Encouraged to forgive

The camp also included families taking part in Mass. Young people from the Pastoral Juvenil (youth group) served at the liturgy. Father Jeffrey Dufresne, pastor of St. Mary and St. Philip Neri parishes, both in Indianapolis, was the celebrant.

Reflecting on the Gospel (Mt 18:21-35), Father Dufresne said our faith calls us to be people who forgive others. “For forgiveness, three things are needed. … First, ask for the help of the Holy Spirit. It is he who grants us forgiveness. … Second, you have to pray. … And third, we have to recognize all the pain that the other person has caused to us.”

Because Mary has a maternal presence for us as the Mother of God, participants asked the priest prior to the final blessing to consecrate their families to the Immaculate Heart of Mary.

A morning with Maria

In some Latin American countries, it is a tradition to pray the holy rosary during a procession with the statue of our Blessed Mother through the streets of cities early in the day. On the morning of Sept. 17, young adults took a statue of Our Lady of Fátima on their shoulders to begin a procession, and the group walked around the camp, reciting the Ave Maria.

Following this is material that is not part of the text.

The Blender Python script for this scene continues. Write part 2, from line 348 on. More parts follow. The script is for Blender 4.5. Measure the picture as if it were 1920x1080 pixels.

Prayers were offered for families around the world, for the intentions of Pope Francis and for an increase in priestly, religious and missionary vocations.

Commitment and sending forth

Families left the camp committing themselves to be more generous with their time toward God, to be families that profess the Resurrection, families that are not afraid to defend the truth but, above all, to be families that encourage their children along the paths of common good and justice, and to be salt and light in a world that struggles to get out of the darkness of sin.

(Felix Navarrete is archdiocesan director of Hispanic Ministry.)